609 - Précocité et surdouement

N. Lygeros

Dans les cadres psychologique et social, il existe un accord tacite qui engendre une confusion entre les notions de précocité et de surdouement. Les considérant volontiers comme des notions identiques, ils induisent une erreur sur le plan cognitif. Pour notre part nous associerons le terme précocité exclusivement au résultat obtenu d’un test qui compare l’âge chronologique et l’âge mental et le terme surdouement au résultat obtenu à un test qui ne considère que la distribution normale de la population. Même si cette distinction peut sembler quelque peu artificielle initialement nous verrons par la suite qu’elle est corroborée par la psychométrie et la réalité sociale.
L’erreur que nous souhaitons dénoncer, c’est que l’enfant précoce est nécessairement surdoué. En construisant notre raisonnement sur les définitions explicites des notions de précocité et de surdouement nous allons montrer que cette idée ne correspond en aucun cas à la réalité. Tout d’abord la précocité est une donnée relative et non intrinsèque. De plus celle-ci est fortement perturbée par une composante culturelle. En effet selon le niveau d’éducation des parents, l’enfant a une précocité plus ou moins grande. Cela a une explication simple puisqu’à niveau éducatif plus élevé, l’enfant moyen est pour ainsi dire enrichi culturellement ce qui est sensible au cours du passage de tests de type WISC et c’est pour cette raison que l’on observe une corrélation. En réalité par précocité, nous n’entendons pas la mentation de l’enfant mais celle de son cadre relatif. Aussi sur le plan strictement cognitif, l’enfant précoce est avant tout une potentialité. Il est possible qu’il soit surdoué mais ce n’est pas nécessaire. De plus comme cette précocité dépend fortement du milieu, elle peut grandement évoluer et pour ainsi dire disparaître dans un milieu hostile. Tandis que le surdouement qui est une donnée plus générale puisque par nature, elle ne dépend plus du temps de développement est plus révélateur de la nature intrinsèque de l’individu et donc de sa mentation. Il correspond à un état stable sur le plan mental et il est fortement g-loadé. Aussi, ce n’est plus une potentialité mais une réalité. Pour être plus précis c’est la réalité du potentiel comme la précocité n’est que le potentiel du potentiel. Ainsi cela ne signifie pas que le potentiel est réalisé. Nous avons donc la différence entre il pourrait faire, il peut faire et il fait. En d’autres termes, comme le précoce n’est pas nécessairement surdoué, le surdoué n’est pas nécessairement réalisé.

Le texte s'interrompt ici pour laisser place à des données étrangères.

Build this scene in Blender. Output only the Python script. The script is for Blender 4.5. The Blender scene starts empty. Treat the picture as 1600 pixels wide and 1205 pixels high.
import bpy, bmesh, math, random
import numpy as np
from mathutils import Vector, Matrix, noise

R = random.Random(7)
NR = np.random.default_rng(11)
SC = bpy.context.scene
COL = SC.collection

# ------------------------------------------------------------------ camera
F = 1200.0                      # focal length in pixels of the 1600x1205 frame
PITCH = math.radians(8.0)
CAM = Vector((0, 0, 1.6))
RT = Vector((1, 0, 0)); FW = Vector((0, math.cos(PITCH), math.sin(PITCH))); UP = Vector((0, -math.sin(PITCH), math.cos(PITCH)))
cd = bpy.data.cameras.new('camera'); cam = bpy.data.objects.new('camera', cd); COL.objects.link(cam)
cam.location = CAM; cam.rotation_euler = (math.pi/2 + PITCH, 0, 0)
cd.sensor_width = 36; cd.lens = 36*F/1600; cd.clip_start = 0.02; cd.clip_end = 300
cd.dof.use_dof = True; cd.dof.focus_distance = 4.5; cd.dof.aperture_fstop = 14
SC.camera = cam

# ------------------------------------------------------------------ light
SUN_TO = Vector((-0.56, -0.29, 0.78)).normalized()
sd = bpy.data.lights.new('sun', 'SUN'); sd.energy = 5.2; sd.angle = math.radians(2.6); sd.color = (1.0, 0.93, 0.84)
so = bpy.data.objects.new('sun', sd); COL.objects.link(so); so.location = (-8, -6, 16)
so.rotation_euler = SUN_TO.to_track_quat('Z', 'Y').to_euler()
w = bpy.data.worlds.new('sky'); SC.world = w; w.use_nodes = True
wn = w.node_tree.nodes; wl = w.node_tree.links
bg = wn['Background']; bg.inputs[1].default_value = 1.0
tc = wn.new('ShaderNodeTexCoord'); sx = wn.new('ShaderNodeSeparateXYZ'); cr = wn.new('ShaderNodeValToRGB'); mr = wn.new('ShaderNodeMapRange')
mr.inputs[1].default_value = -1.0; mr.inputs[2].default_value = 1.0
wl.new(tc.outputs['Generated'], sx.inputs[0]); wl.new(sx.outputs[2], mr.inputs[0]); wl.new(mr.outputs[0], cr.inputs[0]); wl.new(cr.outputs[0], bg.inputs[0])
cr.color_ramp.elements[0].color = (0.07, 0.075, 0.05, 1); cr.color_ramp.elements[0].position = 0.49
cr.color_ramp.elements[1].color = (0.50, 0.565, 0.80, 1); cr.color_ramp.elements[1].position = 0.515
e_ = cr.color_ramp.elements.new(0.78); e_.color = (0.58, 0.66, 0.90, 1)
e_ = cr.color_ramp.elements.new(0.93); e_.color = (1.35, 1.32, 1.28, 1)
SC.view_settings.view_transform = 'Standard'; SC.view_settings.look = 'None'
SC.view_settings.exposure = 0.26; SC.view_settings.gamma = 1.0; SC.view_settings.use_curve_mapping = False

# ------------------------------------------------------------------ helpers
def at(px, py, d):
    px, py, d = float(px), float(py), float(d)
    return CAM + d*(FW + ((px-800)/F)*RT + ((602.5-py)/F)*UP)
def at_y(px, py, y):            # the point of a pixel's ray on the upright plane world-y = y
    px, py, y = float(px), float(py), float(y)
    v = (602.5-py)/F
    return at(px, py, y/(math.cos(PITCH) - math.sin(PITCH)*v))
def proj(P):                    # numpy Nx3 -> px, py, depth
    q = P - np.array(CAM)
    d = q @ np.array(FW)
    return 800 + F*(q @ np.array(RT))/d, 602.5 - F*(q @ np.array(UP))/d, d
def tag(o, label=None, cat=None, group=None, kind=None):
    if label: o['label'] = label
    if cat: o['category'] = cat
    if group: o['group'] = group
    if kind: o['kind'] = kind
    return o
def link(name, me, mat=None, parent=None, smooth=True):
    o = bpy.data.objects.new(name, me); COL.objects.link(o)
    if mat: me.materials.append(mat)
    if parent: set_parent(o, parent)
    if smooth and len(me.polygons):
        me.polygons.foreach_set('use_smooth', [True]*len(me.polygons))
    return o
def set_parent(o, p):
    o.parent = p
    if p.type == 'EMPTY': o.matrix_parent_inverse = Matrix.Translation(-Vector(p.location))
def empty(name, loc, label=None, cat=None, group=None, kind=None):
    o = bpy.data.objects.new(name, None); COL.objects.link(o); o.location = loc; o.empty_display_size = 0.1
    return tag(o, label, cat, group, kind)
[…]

Dans le cas du surdouement, si l’on veut réellement aider l’enfant à s’épanouir il faut lui procurer un enseignement spécifique. Seulement avec l’erreur que nous avons analysée, ce qui est souvent proposé c’est simplement un décalage temporel du même enseignement. Pourtant le saut d’une classe n’est pas une solution véritable pour l’enfant même si cela aide l’enseignant qui ne le voit plus. La différence temporelle est due à la différence car c’est uniquement elle qui fait la différence. Aussi l’enseignement doit être différent et ce de manière fondamentale. Il doit être adapté non à l’ensemble mais à l’unité et donc à la mentation de l’individu. Le processus maïeutique ne doit pas correspondre à une simple induction mais à une véritable abduction. Et c’est en ce sens qu’il s’agit plus d’une relation de type maître-disciple que professeur-élève. Car il faut l’esprit du mentor pour procurer l’enseignement du maître dans cette situation exceptionnelle. Pour réaliser le potentiel, il doit gérer toute la phase délicate du processus d’ignition. Car c’est bien de cela qu’il s’agit. Le matériau existe mais il est en attente d’être révélé. Sans l’aide du mentor, le surdouement peut rester un potentiel non exploité en raison de l’écrasement social qui vise la stabilité du système et non l’épanouissement de l’homme au sein de l’humanité.